Toshiba rose 1.30 percent to 310 yen on investor relief over the embattled industrial conglomerate's announcement late Thursday that it had signed a deal to sell its memory chip business to a group led by US investor Bain Capital for around $18 billion

Tokyo stocks opened slightly lower on Friday, as exporters slipped due to a gradual pick-up in the yen exchange rate. The benchmark Nikkei 225 index slipped 0.13 percent, or 25.90 points, to 20,337.21 in early trade while the broader Topix index was down 0.16 percent, or 2.59 points, at 1,673.58. "Selling will likely lead on the Japanese stock markets today as the dollar's rise has taken a breather," Okasan Online Securities said in a commentary. But "drops are going to be limited due to dip buying", it added. The dollar got a boost on Wednesday as global investors cheered US president Donald Trump's Republican Party rolling out a plan to reform America's tax code, seeking deep cuts to corporate levies and the abolition of inheritance tax in a bid to fuel growth.

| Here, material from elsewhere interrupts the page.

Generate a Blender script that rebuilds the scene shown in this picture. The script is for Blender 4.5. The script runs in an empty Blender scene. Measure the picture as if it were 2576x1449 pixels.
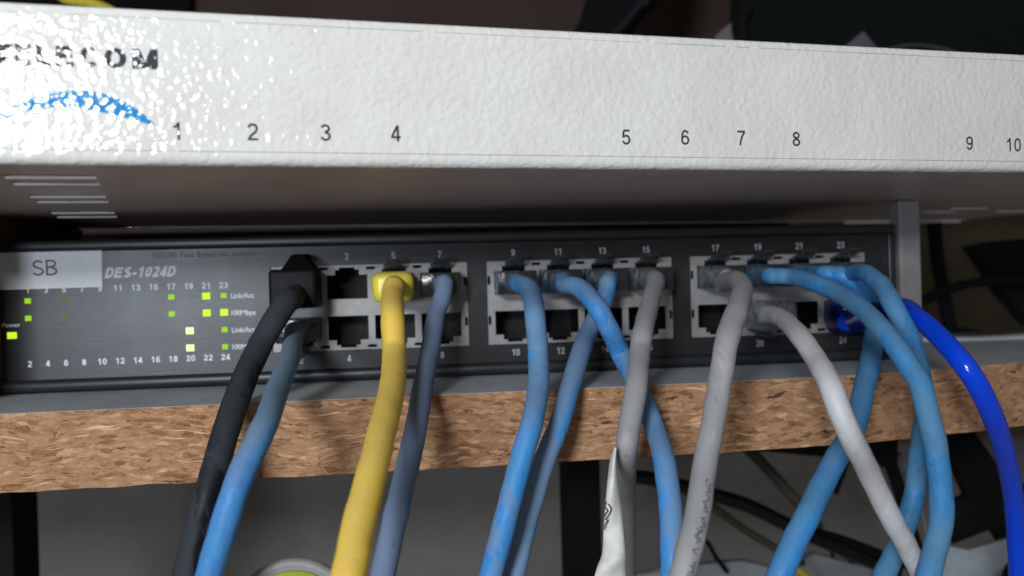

In Asia, the dollar was trading at 112.58 yen, up from 112.29 yen in New York Thursday afternoon but still down from 112.99 yen where Tokyo investors left off on Thursday. A stronger yen hurts Japanese exporters as it erodes their repatriated profits and makes their goods less competitive in foreign markets. Currency rates hardly moved on a raft of Japanese data released early Friday, which confirmed the world's third largest economy still has a long way to go to achieve its 2.0-percent inflation target. In stocks trade, Toyota fell 0.85 percent to 6,711 yen and Honda lost 0.83 percent to trade at 3,334 yen. Canon edged down 0.18 percent to 3,842 yen. Toshiba rose 1.30 percent to 310 yen on investor relief over the embattled industrial conglomerate's announcement late Thursday that it had signed a deal to sell its memory chip business to a group led by US investor Bain Capital for around $18 billion. The sale money is expected to keep loss-hit Toshiba afloat and enable it to avert delisting from the Tokyo bourse.